Instruction
Using the listing below, set down each line from the line containing "Reconstruct this image" through the line containing "GLOBE_POWER, TUBE_POWER = 28.0, 4.5", both ends included, exactly and with nothing added.

start

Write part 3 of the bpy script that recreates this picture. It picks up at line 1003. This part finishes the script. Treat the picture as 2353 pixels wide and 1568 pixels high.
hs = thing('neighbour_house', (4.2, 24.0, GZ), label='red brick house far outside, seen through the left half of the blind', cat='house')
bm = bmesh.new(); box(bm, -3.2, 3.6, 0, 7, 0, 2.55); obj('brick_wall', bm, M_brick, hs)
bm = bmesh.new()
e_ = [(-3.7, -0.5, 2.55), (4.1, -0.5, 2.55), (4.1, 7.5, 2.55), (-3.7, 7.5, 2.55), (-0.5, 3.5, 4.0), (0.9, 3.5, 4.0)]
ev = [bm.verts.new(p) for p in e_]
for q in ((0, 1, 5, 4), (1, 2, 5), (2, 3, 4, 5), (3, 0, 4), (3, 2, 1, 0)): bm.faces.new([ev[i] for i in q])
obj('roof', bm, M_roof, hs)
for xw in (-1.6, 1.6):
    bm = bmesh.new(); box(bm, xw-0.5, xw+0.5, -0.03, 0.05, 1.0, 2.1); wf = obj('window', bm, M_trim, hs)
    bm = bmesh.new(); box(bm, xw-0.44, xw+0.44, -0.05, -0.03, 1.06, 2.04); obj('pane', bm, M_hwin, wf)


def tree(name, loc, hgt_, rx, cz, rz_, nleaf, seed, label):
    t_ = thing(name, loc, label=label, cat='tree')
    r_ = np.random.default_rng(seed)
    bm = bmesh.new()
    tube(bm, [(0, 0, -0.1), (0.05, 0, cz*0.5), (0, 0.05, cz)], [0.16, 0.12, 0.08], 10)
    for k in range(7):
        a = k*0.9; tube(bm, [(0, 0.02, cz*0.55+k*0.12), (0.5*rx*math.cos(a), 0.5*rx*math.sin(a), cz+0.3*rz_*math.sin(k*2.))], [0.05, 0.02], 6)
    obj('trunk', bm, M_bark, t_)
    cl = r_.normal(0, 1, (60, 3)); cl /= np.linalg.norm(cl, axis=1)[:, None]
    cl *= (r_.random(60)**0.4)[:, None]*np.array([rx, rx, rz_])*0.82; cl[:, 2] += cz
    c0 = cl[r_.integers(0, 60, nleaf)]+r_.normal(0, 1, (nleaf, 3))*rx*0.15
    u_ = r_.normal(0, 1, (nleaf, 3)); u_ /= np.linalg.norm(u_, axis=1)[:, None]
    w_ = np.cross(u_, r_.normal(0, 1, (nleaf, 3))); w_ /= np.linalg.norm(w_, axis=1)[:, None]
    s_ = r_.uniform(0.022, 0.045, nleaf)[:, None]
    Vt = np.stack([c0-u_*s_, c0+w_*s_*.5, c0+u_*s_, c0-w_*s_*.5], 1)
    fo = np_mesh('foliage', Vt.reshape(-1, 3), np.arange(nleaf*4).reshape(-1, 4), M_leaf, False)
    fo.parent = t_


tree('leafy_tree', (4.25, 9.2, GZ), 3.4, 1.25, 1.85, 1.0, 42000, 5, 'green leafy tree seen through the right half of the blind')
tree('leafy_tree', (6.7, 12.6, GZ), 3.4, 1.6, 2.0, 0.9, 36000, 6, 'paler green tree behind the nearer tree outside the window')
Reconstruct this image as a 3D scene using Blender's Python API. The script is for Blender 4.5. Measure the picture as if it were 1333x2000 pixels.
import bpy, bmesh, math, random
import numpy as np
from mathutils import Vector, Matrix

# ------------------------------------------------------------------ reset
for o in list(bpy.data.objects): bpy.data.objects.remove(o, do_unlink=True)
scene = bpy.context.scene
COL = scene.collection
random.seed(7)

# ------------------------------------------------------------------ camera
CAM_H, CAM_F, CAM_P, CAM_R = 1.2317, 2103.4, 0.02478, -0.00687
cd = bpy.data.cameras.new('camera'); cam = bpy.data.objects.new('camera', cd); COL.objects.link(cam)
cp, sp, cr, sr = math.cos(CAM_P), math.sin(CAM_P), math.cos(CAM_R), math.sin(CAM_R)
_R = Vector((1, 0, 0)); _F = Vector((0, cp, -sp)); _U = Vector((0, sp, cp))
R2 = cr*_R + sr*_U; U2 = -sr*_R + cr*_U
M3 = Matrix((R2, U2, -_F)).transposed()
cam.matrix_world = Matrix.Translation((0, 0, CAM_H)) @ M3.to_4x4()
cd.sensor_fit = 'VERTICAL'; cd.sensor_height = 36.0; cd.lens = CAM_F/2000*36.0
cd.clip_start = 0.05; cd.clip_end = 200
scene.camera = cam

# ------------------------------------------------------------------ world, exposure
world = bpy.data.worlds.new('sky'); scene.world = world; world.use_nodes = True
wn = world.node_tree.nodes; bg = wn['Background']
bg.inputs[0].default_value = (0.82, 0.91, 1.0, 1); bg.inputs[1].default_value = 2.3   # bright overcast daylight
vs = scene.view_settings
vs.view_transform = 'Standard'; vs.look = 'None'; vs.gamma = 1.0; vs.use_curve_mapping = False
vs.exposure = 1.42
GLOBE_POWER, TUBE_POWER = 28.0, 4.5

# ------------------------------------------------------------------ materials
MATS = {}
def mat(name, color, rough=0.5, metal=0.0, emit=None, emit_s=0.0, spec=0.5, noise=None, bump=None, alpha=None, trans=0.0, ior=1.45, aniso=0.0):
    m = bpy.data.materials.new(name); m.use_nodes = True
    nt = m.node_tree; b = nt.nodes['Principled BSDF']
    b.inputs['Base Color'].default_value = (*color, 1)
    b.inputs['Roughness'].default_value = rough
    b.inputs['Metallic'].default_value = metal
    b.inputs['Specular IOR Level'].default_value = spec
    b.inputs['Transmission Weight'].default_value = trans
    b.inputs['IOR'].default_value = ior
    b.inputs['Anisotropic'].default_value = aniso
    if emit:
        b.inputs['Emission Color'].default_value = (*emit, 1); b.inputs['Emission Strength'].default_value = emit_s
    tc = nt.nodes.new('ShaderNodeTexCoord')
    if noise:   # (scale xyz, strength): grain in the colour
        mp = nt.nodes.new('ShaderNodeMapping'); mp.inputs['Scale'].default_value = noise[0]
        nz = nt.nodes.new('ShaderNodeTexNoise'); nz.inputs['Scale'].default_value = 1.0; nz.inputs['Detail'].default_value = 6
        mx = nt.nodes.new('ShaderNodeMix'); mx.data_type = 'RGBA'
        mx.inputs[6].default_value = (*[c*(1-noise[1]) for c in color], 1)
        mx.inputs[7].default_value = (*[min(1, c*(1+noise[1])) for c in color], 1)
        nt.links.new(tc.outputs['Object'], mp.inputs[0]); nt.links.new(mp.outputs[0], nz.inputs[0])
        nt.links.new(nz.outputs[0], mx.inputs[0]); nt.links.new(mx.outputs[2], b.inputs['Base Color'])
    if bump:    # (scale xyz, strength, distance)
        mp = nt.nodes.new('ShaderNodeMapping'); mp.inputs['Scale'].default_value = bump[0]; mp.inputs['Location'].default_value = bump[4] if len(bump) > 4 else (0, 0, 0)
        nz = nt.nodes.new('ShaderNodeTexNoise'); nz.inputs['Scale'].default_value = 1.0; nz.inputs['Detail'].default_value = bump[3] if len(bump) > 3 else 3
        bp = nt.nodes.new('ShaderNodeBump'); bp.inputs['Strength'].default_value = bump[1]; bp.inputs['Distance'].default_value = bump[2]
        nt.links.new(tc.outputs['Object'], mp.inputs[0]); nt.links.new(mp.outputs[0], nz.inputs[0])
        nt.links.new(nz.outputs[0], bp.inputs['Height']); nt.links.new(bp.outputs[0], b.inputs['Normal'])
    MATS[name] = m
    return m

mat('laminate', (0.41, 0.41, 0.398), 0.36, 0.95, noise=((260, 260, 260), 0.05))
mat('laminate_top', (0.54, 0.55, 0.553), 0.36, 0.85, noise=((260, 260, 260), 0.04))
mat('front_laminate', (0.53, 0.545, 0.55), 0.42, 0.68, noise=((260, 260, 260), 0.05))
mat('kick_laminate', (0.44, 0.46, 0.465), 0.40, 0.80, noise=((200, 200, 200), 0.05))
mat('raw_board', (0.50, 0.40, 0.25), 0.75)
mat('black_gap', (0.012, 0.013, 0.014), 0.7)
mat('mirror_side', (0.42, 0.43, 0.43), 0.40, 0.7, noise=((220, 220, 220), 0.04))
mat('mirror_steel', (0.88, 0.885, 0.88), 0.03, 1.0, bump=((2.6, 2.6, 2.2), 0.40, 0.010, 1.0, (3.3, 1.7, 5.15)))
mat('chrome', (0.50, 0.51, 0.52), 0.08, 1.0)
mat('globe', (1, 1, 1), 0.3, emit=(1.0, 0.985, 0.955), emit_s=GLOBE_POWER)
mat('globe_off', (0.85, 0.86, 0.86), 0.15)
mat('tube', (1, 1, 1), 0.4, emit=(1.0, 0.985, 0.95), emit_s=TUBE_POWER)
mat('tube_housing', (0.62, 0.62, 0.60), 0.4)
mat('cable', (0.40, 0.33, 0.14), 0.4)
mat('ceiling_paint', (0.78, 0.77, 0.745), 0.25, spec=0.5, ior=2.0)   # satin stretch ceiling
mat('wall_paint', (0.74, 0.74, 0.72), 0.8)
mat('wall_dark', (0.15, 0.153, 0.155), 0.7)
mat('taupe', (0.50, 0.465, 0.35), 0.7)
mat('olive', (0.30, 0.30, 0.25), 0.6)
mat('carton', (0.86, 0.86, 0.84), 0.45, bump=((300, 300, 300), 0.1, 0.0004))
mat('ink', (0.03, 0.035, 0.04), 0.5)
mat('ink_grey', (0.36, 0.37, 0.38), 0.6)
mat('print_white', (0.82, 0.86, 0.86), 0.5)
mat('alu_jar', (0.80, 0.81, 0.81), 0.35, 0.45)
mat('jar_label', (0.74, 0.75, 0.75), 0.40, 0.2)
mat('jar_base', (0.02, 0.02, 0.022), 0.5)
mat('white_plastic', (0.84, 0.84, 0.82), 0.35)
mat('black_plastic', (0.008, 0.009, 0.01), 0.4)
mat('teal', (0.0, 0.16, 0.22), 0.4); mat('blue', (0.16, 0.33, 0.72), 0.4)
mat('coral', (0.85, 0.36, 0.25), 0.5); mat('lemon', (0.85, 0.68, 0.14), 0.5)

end

Response below
Reconstruct this image as a 3D scene using Blender's Python API. The script is for Blender 4.5. Measure the picture as if it were 1333x2000 pixels.
import bpy, bmesh, math, random
import numpy as np
from mathutils import Vector, Matrix

# ------------------------------------------------------------------ reset
for o in list(bpy.data.objects): bpy.data.objects.remove(o, do_unlink=True)
scene = bpy.context.scene
COL = scene.collection
random.seed(7)

# ------------------------------------------------------------------ camera
CAM_H, CAM_F, CAM_P, CAM_R = 1.2317, 2103.4, 0.02478, -0.00687
cd = bpy.data.cameras.new('camera'); cam = bpy.data.objects.new('camera', cd); COL.objects.link(cam)
cp, sp, cr, sr = math.cos(CAM_P), math.sin(CAM_P), math.cos(CAM_R), math.sin(CAM_R)
_R = Vector((1, 0, 0)); _F = Vector((0, cp, -sp)); _U = Vector((0, sp, cp))
R2 = cr*_R + sr*_U; U2 = -sr*_R + cr*_U
M3 = Matrix((R2, U2, -_F)).transposed()
cam.matrix_world = Matrix.Translation((0, 0, CAM_H)) @ M3.to_4x4()
cd.sensor_fit = 'VERTICAL'; cd.sensor_height = 36.0; cd.lens = CAM_F/2000*36.0
cd.clip_start = 0.05; cd.clip_end = 200
scene.camera = cam

# ------------------------------------------------------------------ world, exposure
world = bpy.data.worlds.new('sky'); scene.world = world; world.use_nodes = True
wn = world.node_tree.nodes; bg = wn['Background']
bg.inputs[0].default_value = (0.82, 0.91, 1.0, 1); bg.inputs[1].default_value = 2.3   # bright overcast daylight
vs = scene.view_settings
vs.view_transform = 'Standard'; vs.look = 'None'; vs.gamma = 1.0; vs.use_curve_mapping = False
vs.exposure = 1.42
GLOBE_POWER, TUBE_POWER = 28.0, 4.5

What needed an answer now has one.